__WHAT THE TASK REQUIRES__. Skip every image and restate the data word for word.

__INFORMATION SHOWN__.

★ ★ ★ ★ ★

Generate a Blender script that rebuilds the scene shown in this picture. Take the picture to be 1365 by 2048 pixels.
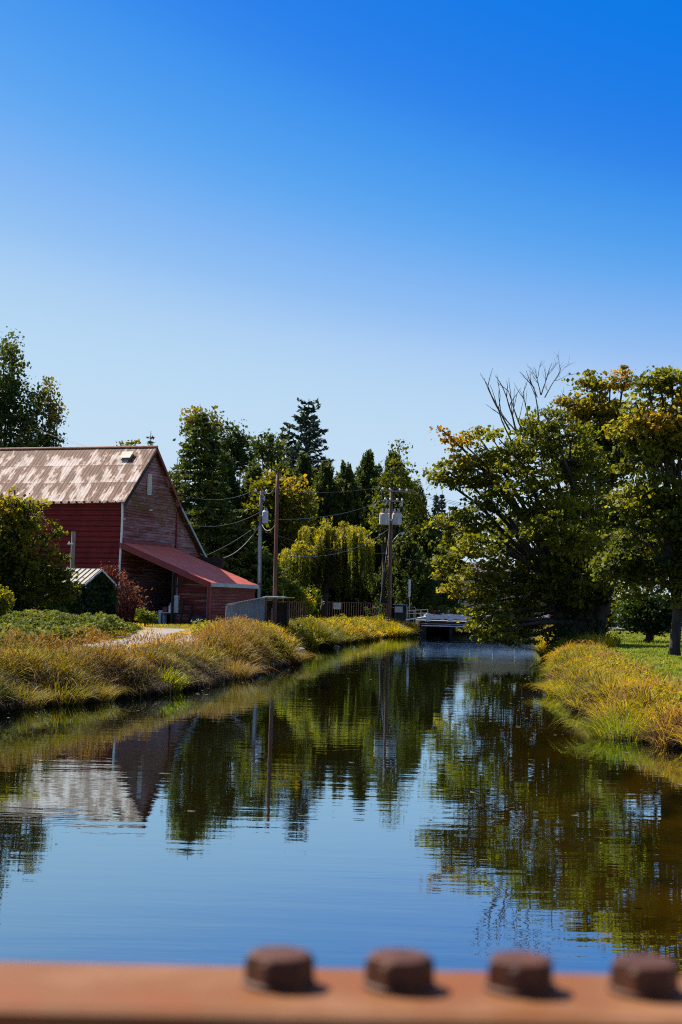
import bpy, math, random
import numpy as np
from mathutils import Matrix, Vector

# ------------------------------------------------------------------ camera, world, sun
for o in list(bpy.data.objects): bpy.data.objects.remove(o)
SC = bpy.context.scene
COL = SC.collection
F = 2844.4            # focal length in photo pixels (50 mm on a 24x36 portrait frame)
CAMZ = 2.5
PITCH = math.atan(182.0/F)
ROLL = math.radians(1.5)
cam_d = bpy.data.cameras.new('camera')
cam = bpy.data.objects.new('camera', cam_d); COL.objects.link(cam)
RC = Matrix.Rotation(math.pi/2+PITCH, 4, 'X') @ Matrix.Rotation(ROLL, 4, 'Z')
cam.matrix_world = Matrix.Translation((0, 0, CAMZ)) @ RC
cam_d.sensor_fit = 'VERTICAL'; cam_d.sensor_height = 36; cam_d.sensor_width = 24; cam_d.lens = 50
cam_d.clip_start = 0.05; cam_d.clip_end = 9000
cam_d.dof.use_dof = True; cam_d.dof.focus_distance = 65; cam_d.dof.aperture_fstop = 7.5
SC.camera = cam

SUN_EL = math.radians(50)
sv = Vector((-0.82, 0.57, 0)).normalized()
SUNV = Vector((sv.x*math.cos(SUN_EL), sv.y*math.cos(SUN_EL), math.sin(SUN_EL)))
w = bpy.data.worlds.new("World"); SC.world = w; w.use_nodes = True
nt = w.node_tree; nt.nodes.clear()
sky = nt.nodes.new('ShaderNodeTexSky'); sky.sky_type = 'NISHITA'; sky.sun_disc = False
sky.sun_elevation = SUN_EL; sky.sun_rotation = math.atan2(SUNV.x, SUNV.y)
sky.air_density = 1.0; sky.dust_density = 0.25; sky.ozone_density = 3.0; sky.altitude = 0
ml = nt.nodes.new('ShaderNodeMix'); ml.data_type = 'RGBA'; ml.blend_type = 'MULTIPLY'; ml.inputs[0].default_value = 1
nt.links.new(sky.outputs[0], ml.inputs[6]); ml.inputs[7].default_value = (0.095, 0.095, 0.094, 1)
gm = nt.nodes.new('ShaderNodeRGBCurve')      # colour grade of the sky light (a polarised, saturated blue; unseen zenith lifted to fill shade)
def curve(ch, pts):
    c = gm.mapping.curves[ch]
    c.points[0].location = pts[0]; c.points[1].location = pts[-1]
    for p in pts[1:-1]: c.points.new(*p)
curve(0, [(0, .20), (.10, .18), (.125, .02), (.141, .004), (.162, .012), (.193, .057), (.246, .244), (.323, .466), (.52, .56), (1, .66)])
curve(1, [(0, .24), (.18, .24), (.238, .185), (.275, .196), (.319, .30), (.397, .484), (.491, .66), (.65, .71), (1, .80)])
curve(2, [(0, .30), (.12, .32), (.25, .42), (.40, .72), (.479, .77), (.533, .82), (.604, .86), (.7, .865), (1, .92)])
gm.mapping.extend = 'HORIZONTAL'; gm.mapping.update()
nt.links.new(ml.outputs[2], gm.inputs['Color'])
bg = nt.nodes.new('ShaderNodeBackground'); bg.inputs[1].default_value = 0.52
nt.links.new(gm.outputs[0], bg.inputs[0])
wo = nt.nodes.new('ShaderNodeOutputWorld'); nt.links.new(bg.outputs[0], wo.inputs[0])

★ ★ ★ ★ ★

__RESPONSE TO THIS TASK__.
Generate a Blender script that rebuilds the scene shown in this picture. Take the picture to be 1365 by 2048 pixels.
import bpy, math, random
import numpy as np
from mathutils import Matrix, Vector

# ------------------------------------------------------------------ camera, world, sun
for o in list(bpy.data.objects): bpy.data.objects.remove(o)
SC = bpy.context.scene
COL = SC.collection
F = 2844.4            # focal length in photo pixels (50 mm on a 24x36 portrait frame)
CAMZ = 2.5
PITCH = math.atan(182.0/F)
ROLL = math.radians(1.5)
cam_d = bpy.data.cameras.new('camera')
cam = bpy.data.objects.new('camera', cam_d); COL.objects.link(cam)
RC = Matrix.Rotation(math.pi/2+PITCH, 4, 'X') @ Matrix.Rotation(ROLL, 4, 'Z')
cam.matrix_world = Matrix.Translation((0, 0, CAMZ)) @ RC
cam_d.sensor_fit = 'VERTICAL'; cam_d.sensor_height = 36; cam_d.sensor_width = 24; cam_d.lens = 50
cam_d.clip_start = 0.05; cam_d.clip_end = 9000
cam_d.dof.use_dof = True; cam_d.dof.focus_distance = 65; cam_d.dof.aperture_fstop = 7.5
SC.camera = cam

SUN_EL = math.radians(50)
sv = Vector((-0.82, 0.57, 0)).normalized()
SUNV = Vector((sv.x*math.cos(SUN_EL), sv.y*math.cos(SUN_EL), math.sin(SUN_EL)))
w = bpy.data.worlds.new("World"); SC.world = w; w.use_nodes = True
nt = w.node_tree; nt.nodes.clear()
sky = nt.nodes.new('ShaderNodeTexSky'); sky.sky_type = 'NISHITA'; sky.sun_disc = False
sky.sun_elevation = SUN_EL; sky.sun_rotation = math.atan2(SUNV.x, SUNV.y)
sky.air_density = 1.0; sky.dust_density = 0.25; sky.ozone_density = 3.0; sky.altitude = 0
ml = nt.nodes.new('ShaderNodeMix'); ml.data_type = 'RGBA'; ml.blend_type = 'MULTIPLY'; ml.inputs[0].default_value = 1
nt.links.new(sky.outputs[0], ml.inputs[6]); ml.inputs[7].default_value = (0.095, 0.095, 0.094, 1)
gm = nt.nodes.new('ShaderNodeRGBCurve')      # colour grade of the sky light (a polarised, saturated blue; unseen zenith lifted to fill shade)
def curve(ch, pts):
    c = gm.mapping.curves[ch]
    c.points[0].location = pts[0]; c.points[1].location = pts[-1]
    for p in pts[1:-1]: c.points.new(*p)
curve(0, [(0, .20), (.10, .18), (.125, .02), (.141, .004), (.162, .012), (.193, .057), (.246, .244), (.323, .466), (.52, .56), (1, .66)])
curve(1, [(0, .24), (.18, .24), (.238, .185), (.275, .196), (.319, .30), (.397, .484), (.491, .66), (.65, .71), (1, .80)])
curve(2, [(0, .30), (.12, .32), (.25, .42), (.40, .72), (.479, .77), (.533, .82), (.604, .86), (.7, .865), (1, .92)])
gm.mapping.extend = 'HORIZONTAL'; gm.mapping.update()
nt.links.new(ml.outputs[2], gm.inputs['Color'])
bg = nt.nodes.new('ShaderNodeBackground'); bg.inputs[1].default_value = 0.52
nt.links.new(gm.outputs[0], bg.inputs[0])
wo = nt.nodes.new('ShaderNodeOutputWorld'); nt.links.new(bg.outputs[0], wo.inputs[0])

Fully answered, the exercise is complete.